Si chiama Ali Wazir e ha 31 anni. Viene da Hasakeh, una delle principali città del Rojava, in questi giorni al collasso per l’arrivo di decine di migliaia di sfollati dalle comunità al confine colpite dall’operazione militare turca.

Ha due figli, uno dei sei e uno di due anni. Alle 5.30 di ieri mattina ha lasciato la casa del fratello a Ginevra, ha raggiunto la piazza di fronte alla sede dell’Unhcr, l’Alto commissariato per i rifugiati dell’Onu, e alle 7.40 si è dato fuoco. È la ricostruzione dell’autoimmolazione di un rifugiato curdo-siriano riportata dall’agenzia curda Anf.

Non ha lasciato messaggi né parlato con nessuno delle sue intenzioni. Un «movente» ufficiale non c’è, ma Ali – che vive da quattro anni in Germania – potrebbe essere l’ultimo caso di una serie di suicidi scelti nei decenni passati da molti curdi come estremo atto di protesta politica.

Ali è stato subito portato all’ospedale Lausanne University con un elicottero, le sue condizioni sono gravissime: ha ustioni sull’80% del corpo.

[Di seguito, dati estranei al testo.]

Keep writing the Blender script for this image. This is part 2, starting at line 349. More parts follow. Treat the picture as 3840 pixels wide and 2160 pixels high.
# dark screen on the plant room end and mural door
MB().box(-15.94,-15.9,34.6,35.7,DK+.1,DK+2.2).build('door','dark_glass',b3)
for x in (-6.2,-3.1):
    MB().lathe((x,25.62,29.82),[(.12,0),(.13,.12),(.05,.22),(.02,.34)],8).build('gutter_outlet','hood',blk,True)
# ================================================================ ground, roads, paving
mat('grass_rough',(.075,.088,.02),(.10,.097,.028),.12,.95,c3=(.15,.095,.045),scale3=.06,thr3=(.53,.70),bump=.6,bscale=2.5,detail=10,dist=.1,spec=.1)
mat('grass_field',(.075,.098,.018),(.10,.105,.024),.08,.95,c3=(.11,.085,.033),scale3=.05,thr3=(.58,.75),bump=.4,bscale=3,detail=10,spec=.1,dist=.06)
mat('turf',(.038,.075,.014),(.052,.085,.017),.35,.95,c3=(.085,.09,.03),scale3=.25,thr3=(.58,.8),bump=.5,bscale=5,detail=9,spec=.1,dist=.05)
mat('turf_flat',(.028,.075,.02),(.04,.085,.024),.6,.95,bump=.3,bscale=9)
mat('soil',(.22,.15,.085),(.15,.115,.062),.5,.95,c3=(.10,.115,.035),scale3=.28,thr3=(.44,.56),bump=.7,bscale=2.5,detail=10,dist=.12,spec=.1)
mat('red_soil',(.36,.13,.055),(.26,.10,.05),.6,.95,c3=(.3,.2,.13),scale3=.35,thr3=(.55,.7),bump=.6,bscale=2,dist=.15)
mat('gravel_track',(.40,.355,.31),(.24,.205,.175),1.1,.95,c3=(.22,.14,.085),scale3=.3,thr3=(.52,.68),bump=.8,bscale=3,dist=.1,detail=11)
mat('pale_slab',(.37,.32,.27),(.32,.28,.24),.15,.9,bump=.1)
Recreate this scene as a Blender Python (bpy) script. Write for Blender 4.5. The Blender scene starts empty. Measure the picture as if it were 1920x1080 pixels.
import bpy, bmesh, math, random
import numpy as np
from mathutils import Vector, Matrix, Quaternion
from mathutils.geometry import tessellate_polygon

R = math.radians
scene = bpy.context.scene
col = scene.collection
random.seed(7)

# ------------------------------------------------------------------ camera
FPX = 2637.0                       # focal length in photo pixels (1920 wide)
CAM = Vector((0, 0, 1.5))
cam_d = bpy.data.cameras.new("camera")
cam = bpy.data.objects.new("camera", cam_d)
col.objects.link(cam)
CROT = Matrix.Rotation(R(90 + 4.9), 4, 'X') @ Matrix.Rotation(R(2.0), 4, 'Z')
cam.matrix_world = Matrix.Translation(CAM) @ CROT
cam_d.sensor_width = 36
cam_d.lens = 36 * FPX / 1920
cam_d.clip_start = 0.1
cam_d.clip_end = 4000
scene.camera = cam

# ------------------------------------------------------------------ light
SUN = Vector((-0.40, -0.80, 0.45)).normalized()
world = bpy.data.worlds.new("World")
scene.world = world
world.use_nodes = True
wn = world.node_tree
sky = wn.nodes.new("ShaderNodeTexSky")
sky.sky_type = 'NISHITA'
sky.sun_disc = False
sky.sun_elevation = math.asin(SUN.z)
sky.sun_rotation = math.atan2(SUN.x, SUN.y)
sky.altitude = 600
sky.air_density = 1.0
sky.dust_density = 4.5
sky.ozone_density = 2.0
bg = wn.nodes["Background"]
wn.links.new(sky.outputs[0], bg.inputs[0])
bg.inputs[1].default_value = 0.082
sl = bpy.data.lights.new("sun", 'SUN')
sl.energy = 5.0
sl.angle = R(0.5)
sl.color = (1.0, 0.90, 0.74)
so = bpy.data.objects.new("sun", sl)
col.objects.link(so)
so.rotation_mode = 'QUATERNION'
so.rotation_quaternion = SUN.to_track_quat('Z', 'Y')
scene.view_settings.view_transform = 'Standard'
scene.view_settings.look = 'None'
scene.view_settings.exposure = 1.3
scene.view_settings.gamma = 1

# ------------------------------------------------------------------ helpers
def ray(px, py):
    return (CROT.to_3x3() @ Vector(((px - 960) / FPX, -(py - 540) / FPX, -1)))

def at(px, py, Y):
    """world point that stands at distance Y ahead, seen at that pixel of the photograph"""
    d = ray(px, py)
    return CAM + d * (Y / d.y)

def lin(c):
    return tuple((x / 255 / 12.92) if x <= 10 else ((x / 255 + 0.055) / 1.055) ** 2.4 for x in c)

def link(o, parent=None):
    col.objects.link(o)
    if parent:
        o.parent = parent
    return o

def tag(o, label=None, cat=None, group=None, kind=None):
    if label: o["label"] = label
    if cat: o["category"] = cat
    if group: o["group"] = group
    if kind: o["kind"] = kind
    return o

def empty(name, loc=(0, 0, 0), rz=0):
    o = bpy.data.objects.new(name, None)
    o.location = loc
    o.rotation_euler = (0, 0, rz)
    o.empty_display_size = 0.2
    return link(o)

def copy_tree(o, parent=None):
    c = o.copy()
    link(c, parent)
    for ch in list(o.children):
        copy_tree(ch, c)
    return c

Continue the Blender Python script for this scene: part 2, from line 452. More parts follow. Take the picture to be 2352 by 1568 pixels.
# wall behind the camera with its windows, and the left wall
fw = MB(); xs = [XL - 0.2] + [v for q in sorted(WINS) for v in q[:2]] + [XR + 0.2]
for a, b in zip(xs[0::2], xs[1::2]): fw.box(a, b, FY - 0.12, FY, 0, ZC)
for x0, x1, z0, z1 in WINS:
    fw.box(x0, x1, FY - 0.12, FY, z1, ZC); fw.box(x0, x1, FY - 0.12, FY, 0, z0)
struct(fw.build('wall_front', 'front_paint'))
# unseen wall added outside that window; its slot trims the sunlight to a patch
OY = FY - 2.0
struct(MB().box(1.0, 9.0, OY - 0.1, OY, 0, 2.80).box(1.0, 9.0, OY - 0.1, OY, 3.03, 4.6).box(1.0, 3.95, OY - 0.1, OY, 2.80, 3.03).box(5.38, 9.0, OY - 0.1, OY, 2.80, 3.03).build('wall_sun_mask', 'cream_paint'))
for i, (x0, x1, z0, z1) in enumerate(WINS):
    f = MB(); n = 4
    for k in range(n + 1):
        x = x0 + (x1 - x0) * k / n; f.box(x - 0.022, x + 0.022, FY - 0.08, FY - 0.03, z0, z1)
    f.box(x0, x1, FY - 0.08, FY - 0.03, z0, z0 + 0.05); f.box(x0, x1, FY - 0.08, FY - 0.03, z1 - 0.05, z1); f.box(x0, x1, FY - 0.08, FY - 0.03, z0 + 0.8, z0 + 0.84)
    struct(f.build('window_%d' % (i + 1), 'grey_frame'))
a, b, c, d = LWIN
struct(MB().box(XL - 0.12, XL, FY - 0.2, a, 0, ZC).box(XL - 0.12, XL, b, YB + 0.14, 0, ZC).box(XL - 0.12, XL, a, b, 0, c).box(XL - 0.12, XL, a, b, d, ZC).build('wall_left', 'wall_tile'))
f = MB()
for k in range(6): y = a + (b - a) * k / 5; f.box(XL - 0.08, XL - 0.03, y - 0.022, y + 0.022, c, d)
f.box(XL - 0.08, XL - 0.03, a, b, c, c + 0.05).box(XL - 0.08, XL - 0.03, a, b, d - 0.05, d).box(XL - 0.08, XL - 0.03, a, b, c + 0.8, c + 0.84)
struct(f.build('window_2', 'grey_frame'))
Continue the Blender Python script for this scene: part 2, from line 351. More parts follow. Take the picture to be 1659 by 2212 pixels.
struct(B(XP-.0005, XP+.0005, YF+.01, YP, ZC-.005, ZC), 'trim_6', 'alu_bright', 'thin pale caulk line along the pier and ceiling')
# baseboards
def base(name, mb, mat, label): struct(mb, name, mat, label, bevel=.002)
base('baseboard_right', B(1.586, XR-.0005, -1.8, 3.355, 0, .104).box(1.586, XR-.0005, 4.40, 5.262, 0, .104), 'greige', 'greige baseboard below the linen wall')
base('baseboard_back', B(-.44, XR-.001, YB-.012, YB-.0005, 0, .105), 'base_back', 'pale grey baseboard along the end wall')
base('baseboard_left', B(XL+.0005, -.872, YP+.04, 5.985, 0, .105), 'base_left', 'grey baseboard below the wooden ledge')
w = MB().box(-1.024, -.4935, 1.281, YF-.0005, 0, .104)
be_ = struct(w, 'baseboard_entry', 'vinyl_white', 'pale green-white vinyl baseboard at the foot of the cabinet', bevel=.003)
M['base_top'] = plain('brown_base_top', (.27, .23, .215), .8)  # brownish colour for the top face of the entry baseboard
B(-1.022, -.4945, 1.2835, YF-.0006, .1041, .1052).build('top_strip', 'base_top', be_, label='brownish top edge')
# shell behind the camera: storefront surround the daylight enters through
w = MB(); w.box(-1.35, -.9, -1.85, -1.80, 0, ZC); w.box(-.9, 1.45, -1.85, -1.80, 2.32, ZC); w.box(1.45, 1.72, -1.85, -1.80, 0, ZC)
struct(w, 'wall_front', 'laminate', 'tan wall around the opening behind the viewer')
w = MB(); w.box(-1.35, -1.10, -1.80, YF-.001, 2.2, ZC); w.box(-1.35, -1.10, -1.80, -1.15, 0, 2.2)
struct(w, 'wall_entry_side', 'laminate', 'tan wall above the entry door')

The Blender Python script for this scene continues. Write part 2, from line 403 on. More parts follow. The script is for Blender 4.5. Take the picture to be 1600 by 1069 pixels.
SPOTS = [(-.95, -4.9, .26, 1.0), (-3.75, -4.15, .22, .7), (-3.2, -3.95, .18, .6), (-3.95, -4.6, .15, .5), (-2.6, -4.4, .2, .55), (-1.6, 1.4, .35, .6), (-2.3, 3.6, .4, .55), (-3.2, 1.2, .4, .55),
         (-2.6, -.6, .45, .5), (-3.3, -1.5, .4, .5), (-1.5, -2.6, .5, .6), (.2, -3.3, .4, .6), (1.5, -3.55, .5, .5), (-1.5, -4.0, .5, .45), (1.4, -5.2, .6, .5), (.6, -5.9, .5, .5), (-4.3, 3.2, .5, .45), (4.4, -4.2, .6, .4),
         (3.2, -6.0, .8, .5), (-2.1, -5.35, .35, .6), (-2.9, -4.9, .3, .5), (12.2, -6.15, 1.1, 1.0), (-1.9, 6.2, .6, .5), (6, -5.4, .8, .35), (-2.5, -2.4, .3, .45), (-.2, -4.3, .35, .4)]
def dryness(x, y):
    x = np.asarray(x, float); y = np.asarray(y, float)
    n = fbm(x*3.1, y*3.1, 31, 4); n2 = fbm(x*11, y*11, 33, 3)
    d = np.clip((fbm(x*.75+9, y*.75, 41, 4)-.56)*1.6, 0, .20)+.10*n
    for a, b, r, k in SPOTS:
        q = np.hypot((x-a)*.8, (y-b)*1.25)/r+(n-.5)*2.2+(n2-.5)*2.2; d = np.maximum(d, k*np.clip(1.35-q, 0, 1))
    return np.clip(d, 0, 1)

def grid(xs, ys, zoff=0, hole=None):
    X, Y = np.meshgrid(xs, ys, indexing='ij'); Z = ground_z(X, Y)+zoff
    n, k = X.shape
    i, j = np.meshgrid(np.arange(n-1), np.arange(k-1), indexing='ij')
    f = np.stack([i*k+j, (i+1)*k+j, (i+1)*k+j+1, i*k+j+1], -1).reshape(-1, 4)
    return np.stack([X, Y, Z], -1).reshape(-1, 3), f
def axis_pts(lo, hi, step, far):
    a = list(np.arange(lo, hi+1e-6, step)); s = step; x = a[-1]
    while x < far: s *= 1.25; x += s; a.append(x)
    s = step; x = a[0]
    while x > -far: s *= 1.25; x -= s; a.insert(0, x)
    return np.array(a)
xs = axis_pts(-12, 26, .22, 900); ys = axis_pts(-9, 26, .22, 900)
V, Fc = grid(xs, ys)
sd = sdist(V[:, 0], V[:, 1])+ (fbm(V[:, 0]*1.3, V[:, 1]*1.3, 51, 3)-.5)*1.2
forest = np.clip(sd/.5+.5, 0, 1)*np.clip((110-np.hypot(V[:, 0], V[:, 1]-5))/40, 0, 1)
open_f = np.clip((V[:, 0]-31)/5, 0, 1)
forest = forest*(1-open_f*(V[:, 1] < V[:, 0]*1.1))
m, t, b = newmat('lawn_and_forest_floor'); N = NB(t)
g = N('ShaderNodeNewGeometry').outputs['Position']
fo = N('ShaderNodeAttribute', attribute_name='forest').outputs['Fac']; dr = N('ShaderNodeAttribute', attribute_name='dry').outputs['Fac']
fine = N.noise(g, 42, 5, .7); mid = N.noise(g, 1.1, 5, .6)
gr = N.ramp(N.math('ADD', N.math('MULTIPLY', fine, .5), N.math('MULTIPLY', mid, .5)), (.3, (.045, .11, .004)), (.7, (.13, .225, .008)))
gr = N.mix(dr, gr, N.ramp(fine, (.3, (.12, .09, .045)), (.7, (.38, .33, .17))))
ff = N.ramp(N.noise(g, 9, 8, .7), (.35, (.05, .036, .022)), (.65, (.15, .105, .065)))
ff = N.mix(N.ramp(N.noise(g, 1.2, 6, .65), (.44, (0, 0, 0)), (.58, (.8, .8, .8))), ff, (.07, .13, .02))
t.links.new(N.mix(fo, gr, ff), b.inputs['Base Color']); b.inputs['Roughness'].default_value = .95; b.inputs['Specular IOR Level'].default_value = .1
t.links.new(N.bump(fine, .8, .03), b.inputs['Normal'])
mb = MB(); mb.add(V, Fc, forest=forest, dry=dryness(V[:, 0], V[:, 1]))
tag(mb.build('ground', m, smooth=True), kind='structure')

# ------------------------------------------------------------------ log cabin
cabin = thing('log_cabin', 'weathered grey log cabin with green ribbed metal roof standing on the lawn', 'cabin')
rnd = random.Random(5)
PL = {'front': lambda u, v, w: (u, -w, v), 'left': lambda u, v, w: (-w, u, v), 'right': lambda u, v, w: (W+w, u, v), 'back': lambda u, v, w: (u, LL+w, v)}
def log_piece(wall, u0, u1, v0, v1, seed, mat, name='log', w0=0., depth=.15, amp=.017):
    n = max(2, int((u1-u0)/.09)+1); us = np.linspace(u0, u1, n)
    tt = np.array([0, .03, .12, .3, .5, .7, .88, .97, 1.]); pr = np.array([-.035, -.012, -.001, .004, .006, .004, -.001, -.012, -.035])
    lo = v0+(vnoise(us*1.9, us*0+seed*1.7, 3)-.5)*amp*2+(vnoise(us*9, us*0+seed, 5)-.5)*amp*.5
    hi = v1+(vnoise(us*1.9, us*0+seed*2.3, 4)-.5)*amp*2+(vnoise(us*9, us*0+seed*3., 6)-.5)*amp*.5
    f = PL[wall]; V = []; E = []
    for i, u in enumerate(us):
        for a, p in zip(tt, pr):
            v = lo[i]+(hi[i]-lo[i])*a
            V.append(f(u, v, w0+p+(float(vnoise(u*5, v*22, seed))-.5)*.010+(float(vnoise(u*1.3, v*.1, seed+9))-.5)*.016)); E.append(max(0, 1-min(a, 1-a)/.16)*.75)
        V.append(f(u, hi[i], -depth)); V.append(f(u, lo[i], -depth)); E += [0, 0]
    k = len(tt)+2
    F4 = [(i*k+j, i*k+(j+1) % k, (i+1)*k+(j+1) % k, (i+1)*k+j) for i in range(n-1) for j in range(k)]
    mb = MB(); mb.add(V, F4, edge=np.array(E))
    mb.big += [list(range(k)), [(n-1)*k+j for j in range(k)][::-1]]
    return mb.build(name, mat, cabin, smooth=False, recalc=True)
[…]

«Mi sono svegliato per le urla che arrivavano dalla strada – ha raccontato un residente a 20Minutes – Ripetute urla di dolore. Ho visto che qualcosa stava accadendo fuori dall’Unhcr. C’erano macchine della polizia, un’ambulanza, i vigili del fuoco. Poi ho visto un uomo su una barella».

A stretto giro parla anche l’Alto commissariato Onu: «Siamo tristi e sotto choc per l’autoimmolazione accaduta di fronte al nostro quartier generale di Ginevra – ha dichiarato il portavoce, Andrej Mahecic – Hanno spento il fuoco e salvato la sua vita. Speriamo si rimetta. I nostri pensieri fanno a lui, alla sua famiglia e ai suoi cari».

Davanti agli uffici dell’Unhcr c’è un centro di accoglienza per richiedenti asilo. Molti di loro sono curdi siriani, alcuni hanno assistito alla scena: «Una fiamma umana. Non penso possa sopravvivere».